What you are asked to do:
Each line below must be set down exactly; omit any image you find.

Recorded data:
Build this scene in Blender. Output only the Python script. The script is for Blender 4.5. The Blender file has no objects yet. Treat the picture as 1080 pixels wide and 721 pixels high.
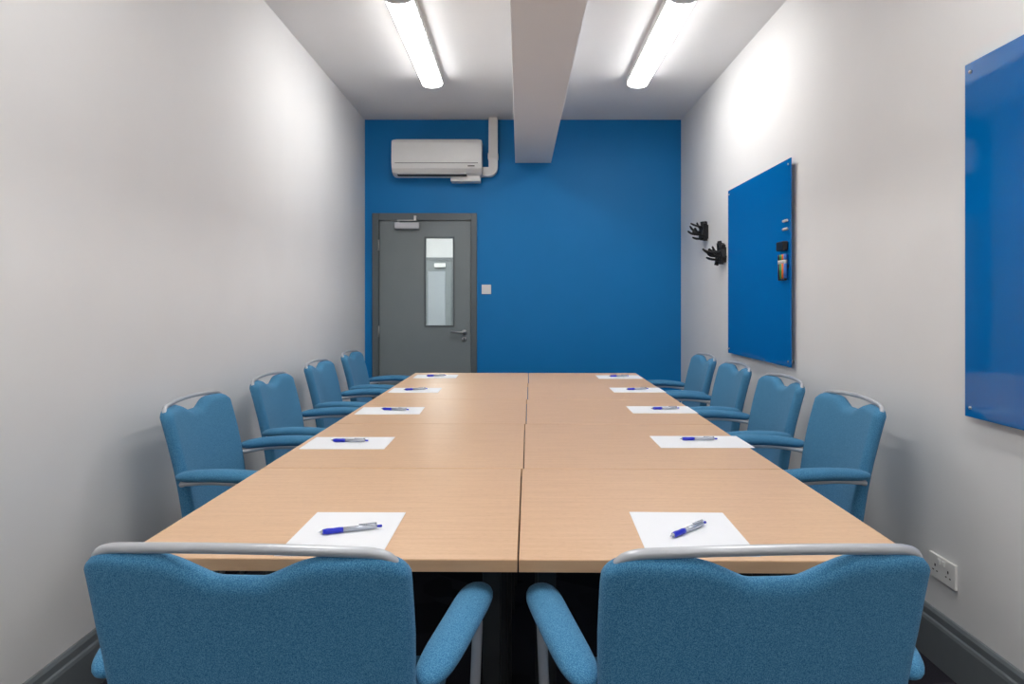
import bpy, bmesh, math, random
from mathutils import Vector, Matrix
random.seed(4)
scene = bpy.context.scene
try:
    scene.view_settings.view_transform = 'Standard'
except Exception:
    pass

# ---------------------------------------------------------------- materials
def s2l(c):
    return tuple(((v/255)/12.92 if v/255 <= 0.04045 else ((v/255+0.055)/1.055)**2.4) for v in c)

def mat(name, rgb, rough=0.5, metal=0.0, noise=0.0, nscale=20.0, bump=0.0, bscale=200.0, spec=0.5, stretch=(1,1,1)):
    m = bpy.data.materials.new(name); m.use_nodes = True
    nt = m.node_tree; b = nt.nodes['Principled BSDF']
    col = s2l(rgb)
    b.inputs['Roughness'].default_value = rough
    b.inputs['Metallic'].default_value = metal
    b.inputs['Specular IOR Level'].default_value = spec
    tc = nt.nodes.new('ShaderNodeTexCoord')
    mp = nt.nodes.new('ShaderNodeMapping'); mp.inputs['Scale'].default_value = stretch
    nt.links.new(tc.outputs['Object'], mp.inputs['Vector'])
    n = nt.nodes.new('ShaderNodeTexNoise'); n.inputs['Scale'].default_value = nscale
    n.inputs['Detail'].default_value = 4
    nt.links.new(mp.outputs['Vector'], n.inputs['Vector'])
    r = nt.nodes.new('ShaderNodeValToRGB')
    r.color_ramp.elements[0].position = 0.3; r.color_ramp.elements[1].position = 0.7
    r.color_ramp.elements[0].color = tuple(v*(1-noise) for v in col)+(1,)
    r.color_ramp.elements[1].color = tuple(min(1, v*(1+noise)) for v in col)+(1,)
    nt.links.new(n.outputs['Fac'], r.inputs['Fac'])
    nt.links.new(r.outputs['Color'], b.inputs['Base Color'])
    if bump > 0:
        n2 = nt.nodes.new('ShaderNodeTexNoise'); n2.inputs['Scale'].default_value = bscale
        nt.links.new(mp.outputs['Vector'], n2.inputs['Vector'])
        bp = nt.nodes.new('ShaderNodeBump'); bp.inputs['Strength'].default_value = bump
        bp.inputs['Distance'].default_value = 0.002
        nt.links.new(n2.outputs['Fac'], bp.inputs['Height'])
        nt.links.new(bp.outputs['Normal'], b.inputs['Normal'])
    return m

def emis(name, rgb, strength):
    m = mat(name, rgb, 0.4)
    b = m.node_tree.nodes['Principled BSDF']
    b.inputs['Emission Color'].default_value = s2l(rgb)+(1,)
    b.inputs['Emission Strength'].default_value = strength
    return m

M_wall = mat('wall_paint_white', (231,231,231), 0.65, noise=0.012, nscale=3, bump=0.08, bscale=60, spec=0.15)
M_ceil = mat('ceiling_paint', (234,234,235), 0.8, noise=0.01, nscale=3, spec=0.2)
M_blue = mat('wall_paint_blue', (0,122,190), 0.5, noise=0.02, nscale=4, bump=0.08, bscale=60, spec=0.3)
M_base = mat('skirting_grey_gloss', (112,119,124), 0.35, noise=0.02)
M_door = mat('door_grey', (122,131,134), 0.4, noise=0.02, nscale=6)
M_frame = mat('door_frame_grey', (92,101,105), 0.35, noise=0.02)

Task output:
Build this scene in Blender. Output only the Python script. The script is for Blender 4.5. The Blender file has no objects yet. Treat the picture as 1080 pixels wide and 721 pixels high.
import bpy, bmesh, math, random
from mathutils import Vector, Matrix
random.seed(4)
scene = bpy.context.scene
try:
    scene.view_settings.view_transform = 'Standard'
except Exception:
    pass

# ---------------------------------------------------------------- materials
def s2l(c):
    return tuple(((v/255)/12.92 if v/255 <= 0.04045 else ((v/255+0.055)/1.055)**2.4) for v in c)

def mat(name, rgb, rough=0.5, metal=0.0, noise=0.0, nscale=20.0, bump=0.0, bscale=200.0, spec=0.5, stretch=(1,1,1)):
    m = bpy.data.materials.new(name); m.use_nodes = True
    nt = m.node_tree; b = nt.nodes['Principled BSDF']
    col = s2l(rgb)
    b.inputs['Roughness'].default_value = rough
    b.inputs['Metallic'].default_value = metal
    b.inputs['Specular IOR Level'].default_value = spec
    tc = nt.nodes.new('ShaderNodeTexCoord')
    mp = nt.nodes.new('ShaderNodeMapping'); mp.inputs['Scale'].default_value = stretch
    nt.links.new(tc.outputs['Object'], mp.inputs['Vector'])
    n = nt.nodes.new('ShaderNodeTexNoise'); n.inputs['Scale'].default_value = nscale
    n.inputs['Detail'].default_value = 4
    nt.links.new(mp.outputs['Vector'], n.inputs['Vector'])
    r = nt.nodes.new('ShaderNodeValToRGB')
    r.color_ramp.elements[0].position = 0.3; r.color_ramp.elements[1].position = 0.7
    r.color_ramp.elements[0].color = tuple(v*(1-noise) for v in col)+(1,)
    r.color_ramp.elements[1].color = tuple(min(1, v*(1+noise)) for v in col)+(1,)
    nt.links.new(n.outputs['Fac'], r.inputs['Fac'])
    nt.links.new(r.outputs['Color'], b.inputs['Base Color'])
    if bump > 0:
        n2 = nt.nodes.new('ShaderNodeTexNoise'); n2.inputs['Scale'].default_value = bscale
        nt.links.new(mp.outputs['Vector'], n2.inputs['Vector'])
        bp = nt.nodes.new('ShaderNodeBump'); bp.inputs['Strength'].default_value = bump
        bp.inputs['Distance'].default_value = 0.002
        nt.links.new(n2.outputs['Fac'], bp.inputs['Height'])
        nt.links.new(bp.outputs['Normal'], b.inputs['Normal'])
    return m

def emis(name, rgb, strength):
    m = mat(name, rgb, 0.4)
    b = m.node_tree.nodes['Principled BSDF']
    b.inputs['Emission Color'].default_value = s2l(rgb)+(1,)
    b.inputs['Emission Strength'].default_value = strength
    return m

M_wall = mat('wall_paint_white', (231,231,231), 0.65, noise=0.012, nscale=3, bump=0.08, bscale=60, spec=0.15)
M_ceil = mat('ceiling_paint', (234,234,235), 0.8, noise=0.01, nscale=3, spec=0.2)
M_blue = mat('wall_paint_blue', (0,122,190), 0.5, noise=0.02, nscale=4, bump=0.08, bscale=60, spec=0.3)
M_base = mat('skirting_grey_gloss', (112,119,124), 0.35, noise=0.02)
M_door = mat('door_grey', (122,131,134), 0.4, noise=0.02, nscale=6)
M_frame = mat('door_frame_grey', (92,101,105), 0.35, noise=0.02)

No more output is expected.